Both the Washington Department of Corrections and Securus told Motherboard in statements that the draft box deletion and saving settings change had been a mistake. As compensation, the company gave inmates two “stamps” each—an internal system currency for making communications.
“Securus was reconfiguring the WA DOC account,” a DOC spokesperson wrote in an email to Motherboard. “Inadvertently, during the state account’s reconfiguring process, the default setting of ‘zero draft email’ was chosen. This was simply a technical/technician mistake and once realized, it was corrected and returned to WA DOC settings where there is no limit to draft emails. WA DOC email app is working correctly now.”

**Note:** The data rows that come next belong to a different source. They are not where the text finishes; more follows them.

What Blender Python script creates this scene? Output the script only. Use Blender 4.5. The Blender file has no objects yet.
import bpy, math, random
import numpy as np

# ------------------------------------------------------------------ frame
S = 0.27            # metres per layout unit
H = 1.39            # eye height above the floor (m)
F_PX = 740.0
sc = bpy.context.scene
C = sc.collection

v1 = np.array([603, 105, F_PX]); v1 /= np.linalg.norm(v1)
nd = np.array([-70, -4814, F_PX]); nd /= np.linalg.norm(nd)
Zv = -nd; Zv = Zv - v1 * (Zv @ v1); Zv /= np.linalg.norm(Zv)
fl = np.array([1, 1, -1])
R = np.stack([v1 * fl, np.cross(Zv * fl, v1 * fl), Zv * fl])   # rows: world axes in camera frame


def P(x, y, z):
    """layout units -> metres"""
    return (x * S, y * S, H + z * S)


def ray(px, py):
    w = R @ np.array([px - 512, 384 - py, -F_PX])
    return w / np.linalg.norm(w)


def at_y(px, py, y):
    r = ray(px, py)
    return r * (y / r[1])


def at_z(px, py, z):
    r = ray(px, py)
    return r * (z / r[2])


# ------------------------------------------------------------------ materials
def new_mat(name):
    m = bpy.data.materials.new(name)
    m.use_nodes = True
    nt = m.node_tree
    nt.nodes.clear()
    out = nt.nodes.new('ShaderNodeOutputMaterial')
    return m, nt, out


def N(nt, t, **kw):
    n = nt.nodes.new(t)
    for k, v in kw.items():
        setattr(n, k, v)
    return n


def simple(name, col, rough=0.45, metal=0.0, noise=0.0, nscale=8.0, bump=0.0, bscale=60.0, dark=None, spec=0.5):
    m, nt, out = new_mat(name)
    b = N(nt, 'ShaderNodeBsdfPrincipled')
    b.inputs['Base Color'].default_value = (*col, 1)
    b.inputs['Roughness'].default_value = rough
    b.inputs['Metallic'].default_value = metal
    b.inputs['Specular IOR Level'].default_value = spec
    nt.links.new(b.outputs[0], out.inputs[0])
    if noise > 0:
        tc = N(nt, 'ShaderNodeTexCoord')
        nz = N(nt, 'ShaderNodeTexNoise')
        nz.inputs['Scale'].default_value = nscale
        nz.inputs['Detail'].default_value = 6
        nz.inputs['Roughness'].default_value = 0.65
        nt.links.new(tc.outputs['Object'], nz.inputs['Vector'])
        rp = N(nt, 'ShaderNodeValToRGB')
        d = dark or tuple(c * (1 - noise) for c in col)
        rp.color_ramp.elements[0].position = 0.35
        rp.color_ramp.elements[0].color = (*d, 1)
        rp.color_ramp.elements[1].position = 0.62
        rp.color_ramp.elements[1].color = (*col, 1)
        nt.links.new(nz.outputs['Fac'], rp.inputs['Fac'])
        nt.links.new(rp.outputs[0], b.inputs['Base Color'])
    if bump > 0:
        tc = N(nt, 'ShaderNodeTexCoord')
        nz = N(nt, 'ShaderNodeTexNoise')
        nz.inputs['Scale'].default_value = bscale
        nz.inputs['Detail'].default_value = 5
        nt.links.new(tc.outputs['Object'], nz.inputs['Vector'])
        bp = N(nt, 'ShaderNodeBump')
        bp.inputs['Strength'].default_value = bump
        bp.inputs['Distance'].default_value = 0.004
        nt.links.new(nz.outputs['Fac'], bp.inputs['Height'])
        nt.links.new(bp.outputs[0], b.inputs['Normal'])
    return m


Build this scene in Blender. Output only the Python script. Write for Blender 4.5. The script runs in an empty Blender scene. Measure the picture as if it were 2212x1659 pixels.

“Like all technology, our services are not immune to disruption, and we acknowledge the inadvertent deletion of drafts saved within the e-messaging capabilities on Securus tablets provided to incarcerated individuals in Washington State Department of Corrections (WADOC) facilities,” a Securus spokesperson told Motherboard in an email.
“The e-message draft option is not intended for long term storage which is why all Securus tablets have an optional feature that limits storage of e-message drafts to 24-hours for users, giving incarcerated individuals time to compose and complete their communication,” they continued. “The 24-hour feature was unintentionally enabled across WADOC during a system check. After identifying the issue, which prompted the deletion of users’ drafts older than 24-hours, the storage feature was restored to its original configuration. We apologize for the frustration and confusion caused to our consumers resulting from the lost drafts.”
When asked whether it was possible to restore any lost drafts, the spokesperson wrote, “Unfortunately, the deleted drafts cannot be retrieved. We understand the frustration caused by this incident and we will work with WADOC to consider alternative options to support freestyle writing.”
Mari Cohen, Blackwell’s editor at the magazine Jewish Currents, said that even if the draft deletion was a mistake, it highlighted a major problem with the prison communication system.
“I do think these are very incompetent companies,” Cohen told Motherboard in a phone call. “I’ve been using Securus, JPay, others like them to communicate with prisoners in various locations for five or six years at this point, and they’re very difficult systems to use. They don’t work well. They’re very buggy, things get deleted—it’s a big problem because these things have a monopoly. This is the only way to communicate with these prisoners. So if they’re buggy, these prisoners are totally cut off. It’s a big problem that these companies interfere with people’s lives just by making a mistake—and they do make mistakes—but the prisoners don’t have an option to go use a different email service.” When Motherboard attempted to join the Securus platform and add funds to send messages to incarcerated individuals, we received an error message multiple times and were ultimately unable to do so.
This is apparently not the first time Securus’s system has made such errors. In 2021, Blackwell posted on X (then Twitter) that JPay, a Securus subsidiary which has since merged with the company’s messaging platform, had “updated their operating system so that you cannot save drafts to edit or make paragraphs,” which he said was “an intentional change to silence those of us that write.”
In a reply to his first post, Blackwell wrote that JPay “claims the deletion of drafts was unintentional & they’ll restore. Still unable to make paragraphs & the text appears all in one line–making it near impossible to edit. Are those impediments to writing unintentional too?”
On the phone, Blackwell told Motherboard that Securus also doesn’t allow its users to cut-and-paste from emails, which he said they had told him was for security reasons.
“What security reasons?” Blackwell said in the phone call. He said he could simply re-type the email by hand—but that this extra work made it more difficult for him to make edits on drafts he had emailed to editors at outlets around the country. “It’s just a delay.”
Cohen said it was critical for Blackwell to be able to do his reporting. “There are things he knows about that other journalists wouldn’t be able to get the story on, because they’re not [incarcerated],” she said. “People deserve to be able to represent their own voices, so it’s also very important in that sense.”
“This is the DOC weaponizing an abuse of power to block incarcerated journalists from exercising first amendment rights,” Blackwell said. “They want to make it as difficult and as much of a struggle as possible. We’re already dealing with having a hard time getting publishers to work with us because of how difficult it can be. They hope this can stop people from writing—but it won’t deter many of us. There are some of us that have a lot of people who are willing to put a vast amount of resources into this.”